The coffee is crucial because, as organizers know, courage does not generally just “happen.” It has to be created.21 There are emails to be sent, meetings to be arranged, lunches to be ordered, and small assertions of collective will to be practiced, all with the goal of gradually transitioning supporters from secluded church basements to sidewalks where, under management’s glare, the growing network of connections will be tested.22 Hallett’s proposal gets at the truth that all of those relationships start with a back-and-forth that today is necessarily defensive, but tomorrow does not have to be. An organizing privilege would let activists and organizers approach that crucial moment of mobilization from a position of legal strength for the very first time.
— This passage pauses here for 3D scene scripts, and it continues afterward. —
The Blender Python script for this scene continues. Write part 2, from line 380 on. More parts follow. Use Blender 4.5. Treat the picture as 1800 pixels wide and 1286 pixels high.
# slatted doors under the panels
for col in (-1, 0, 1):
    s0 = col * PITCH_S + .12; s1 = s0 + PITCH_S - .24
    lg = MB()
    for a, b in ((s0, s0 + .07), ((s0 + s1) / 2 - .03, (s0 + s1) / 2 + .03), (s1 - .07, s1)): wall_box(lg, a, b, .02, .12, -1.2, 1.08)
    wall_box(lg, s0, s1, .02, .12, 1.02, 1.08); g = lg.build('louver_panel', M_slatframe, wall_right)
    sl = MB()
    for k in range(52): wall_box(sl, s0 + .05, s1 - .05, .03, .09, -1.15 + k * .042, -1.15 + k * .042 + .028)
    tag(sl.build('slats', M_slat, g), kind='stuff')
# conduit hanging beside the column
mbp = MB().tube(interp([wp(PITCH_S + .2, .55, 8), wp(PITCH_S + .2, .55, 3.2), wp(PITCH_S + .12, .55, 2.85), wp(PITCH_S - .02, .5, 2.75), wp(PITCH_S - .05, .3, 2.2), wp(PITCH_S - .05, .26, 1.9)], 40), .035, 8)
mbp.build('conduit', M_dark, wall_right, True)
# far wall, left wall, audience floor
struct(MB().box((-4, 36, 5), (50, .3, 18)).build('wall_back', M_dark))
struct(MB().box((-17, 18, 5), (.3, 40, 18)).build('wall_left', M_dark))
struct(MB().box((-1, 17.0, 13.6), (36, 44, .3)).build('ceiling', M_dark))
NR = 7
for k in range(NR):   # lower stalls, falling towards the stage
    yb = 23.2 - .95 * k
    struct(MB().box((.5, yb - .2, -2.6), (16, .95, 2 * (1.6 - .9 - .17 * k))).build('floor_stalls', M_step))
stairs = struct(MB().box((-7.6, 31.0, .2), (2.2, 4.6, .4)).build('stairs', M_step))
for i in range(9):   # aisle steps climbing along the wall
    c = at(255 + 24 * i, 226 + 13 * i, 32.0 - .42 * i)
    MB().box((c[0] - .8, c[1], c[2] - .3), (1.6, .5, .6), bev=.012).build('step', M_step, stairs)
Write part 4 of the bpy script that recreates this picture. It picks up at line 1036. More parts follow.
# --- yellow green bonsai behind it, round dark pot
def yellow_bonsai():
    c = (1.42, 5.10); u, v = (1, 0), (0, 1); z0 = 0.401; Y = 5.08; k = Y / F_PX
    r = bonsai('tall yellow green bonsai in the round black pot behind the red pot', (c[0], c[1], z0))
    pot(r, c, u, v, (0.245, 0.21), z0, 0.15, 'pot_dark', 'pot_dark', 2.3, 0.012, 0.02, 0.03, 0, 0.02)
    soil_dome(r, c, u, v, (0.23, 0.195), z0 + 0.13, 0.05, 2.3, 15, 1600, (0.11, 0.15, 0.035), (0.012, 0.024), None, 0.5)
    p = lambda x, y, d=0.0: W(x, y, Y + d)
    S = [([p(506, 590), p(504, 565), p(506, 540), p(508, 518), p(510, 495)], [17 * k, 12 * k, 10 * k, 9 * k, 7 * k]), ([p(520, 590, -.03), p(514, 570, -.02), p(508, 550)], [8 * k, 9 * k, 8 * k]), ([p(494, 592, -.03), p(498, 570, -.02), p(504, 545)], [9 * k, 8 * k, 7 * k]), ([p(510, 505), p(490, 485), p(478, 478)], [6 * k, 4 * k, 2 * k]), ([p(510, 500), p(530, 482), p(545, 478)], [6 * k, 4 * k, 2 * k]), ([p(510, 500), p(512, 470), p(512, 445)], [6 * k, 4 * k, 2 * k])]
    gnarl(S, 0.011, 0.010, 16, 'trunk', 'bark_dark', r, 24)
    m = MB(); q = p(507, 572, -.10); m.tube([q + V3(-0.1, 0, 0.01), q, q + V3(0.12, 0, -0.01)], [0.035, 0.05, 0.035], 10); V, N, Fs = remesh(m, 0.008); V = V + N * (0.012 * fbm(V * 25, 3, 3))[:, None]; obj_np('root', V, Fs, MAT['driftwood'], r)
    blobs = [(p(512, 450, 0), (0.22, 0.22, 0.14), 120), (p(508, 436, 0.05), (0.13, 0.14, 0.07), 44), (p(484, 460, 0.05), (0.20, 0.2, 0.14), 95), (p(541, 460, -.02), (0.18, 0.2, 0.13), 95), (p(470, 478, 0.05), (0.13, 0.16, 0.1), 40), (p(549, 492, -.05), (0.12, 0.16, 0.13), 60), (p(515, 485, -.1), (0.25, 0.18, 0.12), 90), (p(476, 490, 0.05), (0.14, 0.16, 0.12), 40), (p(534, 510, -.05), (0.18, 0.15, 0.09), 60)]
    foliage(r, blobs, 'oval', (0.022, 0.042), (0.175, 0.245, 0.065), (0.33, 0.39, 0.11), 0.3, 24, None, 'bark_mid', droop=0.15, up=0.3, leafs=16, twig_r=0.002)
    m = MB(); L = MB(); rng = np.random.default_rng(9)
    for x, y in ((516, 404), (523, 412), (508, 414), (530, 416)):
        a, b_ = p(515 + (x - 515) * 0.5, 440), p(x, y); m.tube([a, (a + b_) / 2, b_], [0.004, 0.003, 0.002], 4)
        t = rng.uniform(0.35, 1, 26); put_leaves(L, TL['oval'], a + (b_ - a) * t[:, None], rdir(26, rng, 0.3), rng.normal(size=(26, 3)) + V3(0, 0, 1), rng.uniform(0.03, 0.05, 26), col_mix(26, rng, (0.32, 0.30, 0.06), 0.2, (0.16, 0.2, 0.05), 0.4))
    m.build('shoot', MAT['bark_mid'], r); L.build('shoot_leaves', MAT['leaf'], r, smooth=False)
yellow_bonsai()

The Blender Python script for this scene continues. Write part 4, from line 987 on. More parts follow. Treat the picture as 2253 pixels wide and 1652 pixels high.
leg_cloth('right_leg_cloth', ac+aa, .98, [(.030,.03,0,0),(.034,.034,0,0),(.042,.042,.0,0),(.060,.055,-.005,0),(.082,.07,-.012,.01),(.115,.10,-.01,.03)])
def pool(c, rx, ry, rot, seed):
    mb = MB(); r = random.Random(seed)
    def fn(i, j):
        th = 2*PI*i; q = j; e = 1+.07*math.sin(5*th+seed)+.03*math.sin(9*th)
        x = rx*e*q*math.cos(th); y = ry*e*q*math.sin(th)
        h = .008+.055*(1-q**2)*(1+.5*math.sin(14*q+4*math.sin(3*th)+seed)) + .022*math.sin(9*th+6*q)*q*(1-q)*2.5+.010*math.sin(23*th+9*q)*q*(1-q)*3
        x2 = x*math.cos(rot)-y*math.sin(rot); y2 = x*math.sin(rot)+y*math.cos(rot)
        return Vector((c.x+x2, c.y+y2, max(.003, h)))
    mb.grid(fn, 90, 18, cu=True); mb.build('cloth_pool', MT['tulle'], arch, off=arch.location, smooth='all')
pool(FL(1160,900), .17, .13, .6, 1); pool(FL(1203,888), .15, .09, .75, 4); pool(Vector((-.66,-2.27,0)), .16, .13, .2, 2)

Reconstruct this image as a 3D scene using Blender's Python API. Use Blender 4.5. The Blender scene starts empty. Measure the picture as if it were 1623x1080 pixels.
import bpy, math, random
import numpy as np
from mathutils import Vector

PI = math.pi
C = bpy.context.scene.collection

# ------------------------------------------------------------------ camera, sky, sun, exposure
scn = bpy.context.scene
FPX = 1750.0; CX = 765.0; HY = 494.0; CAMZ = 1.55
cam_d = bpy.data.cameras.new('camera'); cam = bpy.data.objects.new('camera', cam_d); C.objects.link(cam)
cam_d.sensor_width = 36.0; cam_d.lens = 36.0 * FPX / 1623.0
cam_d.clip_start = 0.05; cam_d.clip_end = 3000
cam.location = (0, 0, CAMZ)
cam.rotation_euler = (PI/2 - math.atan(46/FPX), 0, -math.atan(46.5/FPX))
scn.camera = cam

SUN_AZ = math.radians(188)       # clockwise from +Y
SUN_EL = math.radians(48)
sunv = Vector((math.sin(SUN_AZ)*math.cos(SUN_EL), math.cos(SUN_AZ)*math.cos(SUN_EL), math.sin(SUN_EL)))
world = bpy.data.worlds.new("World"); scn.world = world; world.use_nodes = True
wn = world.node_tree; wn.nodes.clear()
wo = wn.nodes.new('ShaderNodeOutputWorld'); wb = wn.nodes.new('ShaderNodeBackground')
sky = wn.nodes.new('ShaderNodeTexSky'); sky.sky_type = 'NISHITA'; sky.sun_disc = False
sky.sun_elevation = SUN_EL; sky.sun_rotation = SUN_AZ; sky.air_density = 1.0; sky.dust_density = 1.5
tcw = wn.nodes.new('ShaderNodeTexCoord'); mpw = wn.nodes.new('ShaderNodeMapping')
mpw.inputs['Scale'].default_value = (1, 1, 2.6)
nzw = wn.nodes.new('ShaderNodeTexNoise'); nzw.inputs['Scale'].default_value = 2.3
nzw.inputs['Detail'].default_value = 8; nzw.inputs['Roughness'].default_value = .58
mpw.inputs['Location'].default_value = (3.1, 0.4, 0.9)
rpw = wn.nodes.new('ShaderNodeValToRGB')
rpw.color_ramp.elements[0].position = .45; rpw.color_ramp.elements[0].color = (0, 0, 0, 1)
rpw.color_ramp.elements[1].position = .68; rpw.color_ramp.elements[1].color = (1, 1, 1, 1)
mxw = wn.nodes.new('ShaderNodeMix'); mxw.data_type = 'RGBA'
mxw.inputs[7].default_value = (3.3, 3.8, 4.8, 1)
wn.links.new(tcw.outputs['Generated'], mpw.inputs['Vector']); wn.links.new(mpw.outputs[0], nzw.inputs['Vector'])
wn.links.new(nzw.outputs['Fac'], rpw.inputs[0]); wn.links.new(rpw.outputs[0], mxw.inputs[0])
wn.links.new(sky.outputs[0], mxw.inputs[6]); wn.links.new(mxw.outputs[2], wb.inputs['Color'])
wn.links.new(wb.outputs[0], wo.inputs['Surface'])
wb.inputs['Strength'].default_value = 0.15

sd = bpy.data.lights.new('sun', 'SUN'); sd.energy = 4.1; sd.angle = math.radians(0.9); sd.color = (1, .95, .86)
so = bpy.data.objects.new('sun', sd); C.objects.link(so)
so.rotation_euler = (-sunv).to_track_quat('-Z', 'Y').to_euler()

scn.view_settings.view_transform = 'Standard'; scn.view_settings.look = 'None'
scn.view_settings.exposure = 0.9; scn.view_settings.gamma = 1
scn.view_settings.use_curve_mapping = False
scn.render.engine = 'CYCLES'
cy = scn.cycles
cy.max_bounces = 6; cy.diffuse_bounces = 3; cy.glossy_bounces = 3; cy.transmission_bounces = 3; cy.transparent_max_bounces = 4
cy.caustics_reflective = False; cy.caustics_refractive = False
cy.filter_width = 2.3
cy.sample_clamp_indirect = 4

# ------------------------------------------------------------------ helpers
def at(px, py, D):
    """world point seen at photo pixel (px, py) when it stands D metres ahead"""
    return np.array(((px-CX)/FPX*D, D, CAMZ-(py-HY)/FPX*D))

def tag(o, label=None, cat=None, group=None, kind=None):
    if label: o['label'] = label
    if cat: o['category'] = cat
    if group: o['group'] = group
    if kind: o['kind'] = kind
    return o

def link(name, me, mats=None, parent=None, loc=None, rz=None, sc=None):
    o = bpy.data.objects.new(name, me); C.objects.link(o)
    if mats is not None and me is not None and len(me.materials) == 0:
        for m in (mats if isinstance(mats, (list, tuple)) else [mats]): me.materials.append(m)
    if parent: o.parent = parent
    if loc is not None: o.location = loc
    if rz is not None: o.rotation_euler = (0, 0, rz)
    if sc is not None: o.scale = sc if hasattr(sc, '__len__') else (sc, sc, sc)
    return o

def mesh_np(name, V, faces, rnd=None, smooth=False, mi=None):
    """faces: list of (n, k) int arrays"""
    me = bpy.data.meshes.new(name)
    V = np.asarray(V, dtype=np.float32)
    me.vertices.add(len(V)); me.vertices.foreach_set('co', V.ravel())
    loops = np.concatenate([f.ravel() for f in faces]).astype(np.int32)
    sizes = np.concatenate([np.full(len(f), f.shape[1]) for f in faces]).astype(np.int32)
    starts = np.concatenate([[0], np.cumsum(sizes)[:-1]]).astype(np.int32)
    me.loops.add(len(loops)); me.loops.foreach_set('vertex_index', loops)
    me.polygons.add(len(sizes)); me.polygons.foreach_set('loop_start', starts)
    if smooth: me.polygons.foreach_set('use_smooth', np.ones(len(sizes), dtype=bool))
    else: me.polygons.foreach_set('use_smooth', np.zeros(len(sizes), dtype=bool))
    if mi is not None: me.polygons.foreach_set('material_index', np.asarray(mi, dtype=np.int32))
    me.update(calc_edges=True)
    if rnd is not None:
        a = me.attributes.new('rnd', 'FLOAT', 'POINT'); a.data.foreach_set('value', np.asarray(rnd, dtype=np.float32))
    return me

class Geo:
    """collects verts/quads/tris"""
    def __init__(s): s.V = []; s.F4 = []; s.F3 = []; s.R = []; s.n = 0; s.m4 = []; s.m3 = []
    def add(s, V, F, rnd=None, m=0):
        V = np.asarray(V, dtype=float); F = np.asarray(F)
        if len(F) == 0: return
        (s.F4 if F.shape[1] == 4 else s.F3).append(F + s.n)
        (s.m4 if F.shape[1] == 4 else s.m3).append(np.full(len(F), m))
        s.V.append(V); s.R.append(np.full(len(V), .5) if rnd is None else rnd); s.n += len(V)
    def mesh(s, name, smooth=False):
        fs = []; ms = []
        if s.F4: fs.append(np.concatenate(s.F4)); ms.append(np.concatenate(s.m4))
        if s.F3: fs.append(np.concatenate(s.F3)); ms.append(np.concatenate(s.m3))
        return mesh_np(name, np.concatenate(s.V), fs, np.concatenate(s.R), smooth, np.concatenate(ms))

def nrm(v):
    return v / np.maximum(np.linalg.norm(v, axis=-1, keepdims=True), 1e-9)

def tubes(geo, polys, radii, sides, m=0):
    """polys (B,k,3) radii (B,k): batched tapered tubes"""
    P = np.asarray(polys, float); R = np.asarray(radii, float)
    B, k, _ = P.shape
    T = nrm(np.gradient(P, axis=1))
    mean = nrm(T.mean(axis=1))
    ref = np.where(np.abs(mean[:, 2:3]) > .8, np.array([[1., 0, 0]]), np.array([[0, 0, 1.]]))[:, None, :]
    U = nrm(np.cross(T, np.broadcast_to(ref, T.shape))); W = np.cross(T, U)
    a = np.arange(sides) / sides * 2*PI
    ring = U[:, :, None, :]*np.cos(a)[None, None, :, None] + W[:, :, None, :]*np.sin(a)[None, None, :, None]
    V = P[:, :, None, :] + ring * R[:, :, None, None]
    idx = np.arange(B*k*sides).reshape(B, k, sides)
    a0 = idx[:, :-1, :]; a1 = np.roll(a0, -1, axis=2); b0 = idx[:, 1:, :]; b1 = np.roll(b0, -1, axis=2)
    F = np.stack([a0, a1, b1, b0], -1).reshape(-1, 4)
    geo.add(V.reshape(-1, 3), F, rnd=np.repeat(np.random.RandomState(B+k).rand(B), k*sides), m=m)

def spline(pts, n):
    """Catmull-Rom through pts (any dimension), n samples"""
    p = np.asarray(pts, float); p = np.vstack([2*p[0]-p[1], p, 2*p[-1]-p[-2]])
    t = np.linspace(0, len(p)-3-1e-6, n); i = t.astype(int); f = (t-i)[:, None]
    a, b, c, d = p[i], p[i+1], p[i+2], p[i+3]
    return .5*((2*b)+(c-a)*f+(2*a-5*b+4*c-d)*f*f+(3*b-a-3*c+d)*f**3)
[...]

Of course, as Hallett acknowledges, none of this is an organizing “magic bullet.”23 A privilege does not fix labor doctrine. Whether corporate blow-back is subtle and difficult to prove or brazen and open-and-shut, the legal fixes are generally limited to back-pay, reinstatement, and a posted apology–months or years after the offense.24 Existence of an evidentiary safeguard or not, that reality is always a part of the discussion. But ultimately, Hallett’s proposal points to a bigger insight: yes, the law plays a broadly important role protecting–or failing to protect–the freedom to organize; but it can also facilitate–or fail to facilitate–the very decision to act in the first place.